ただ、私がこの映画を観たのは、大学に入って東京へ出てきてからである。青森で公開されたはずだが、七四年、私は中一で、親に連れられずに映画を観に行ける*、ちょうどぎりぎりの境のところにあった。私が映像で鈴子を初めて見たのは、『犬神家』のヒットに乗って、毎日放送が一時間枠で作った、『横溝正史シリーズ』が最初だった。
*横溝正史の本──よく誤解されることで、映画『犬神家の一族』が公開されて、角川文庫の大ヒットにつながった、という人がいるのだが、『犬神家の一族』以前に、横溝正史の角川文庫は、売上一〇〇〇万部(100ではなく1000)を超えていた。

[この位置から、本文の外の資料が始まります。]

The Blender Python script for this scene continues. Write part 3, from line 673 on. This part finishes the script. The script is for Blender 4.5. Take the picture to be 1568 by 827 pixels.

*本格――ミステリにおける「本格」とは、「本格的な」ということではなく、最初に大きな謎があって、論理的な推理が為され、論理的に、また意外な解決をする作風、作品を言うミステリ用語。反語として「変格ミステリ」というものもあって、横溝正史の作品で言うと「真珠郎」など、奇怪だったり、耽美的だったり、雰囲気重視で論理性を抑えたものである。
*「さわやかだね」――『横溝正史読本』(角川文庫)でのインタビューによる横溝正史の発言。インタビュアーは、ミステリ雑誌の編集長でもあった作家・小林信彦。
*ドアがしまらないくらい――横溝正史のエッセイ集『真説 金田一耕助』(角川文庫)より。
*『オイディプスの刃』―― 赤江瀑原作の、美青年がわらわら出る耽美的な小説。フランスロケの件は、『キネマ旬報』に出てくる。予定されていた監督は、後に角川映画で『野獣死すべし』を撮る、村川透。ずっと後、八六年に、「戦場のメリークリスマス」のカメラマン、成島東一郎の監督で角川映画になっている。
*親に連れられず──当時は、映画と学校は微妙な力関係にあり、映画館へ子どもが映画を観に行くのは、まあ、不良だったわけです。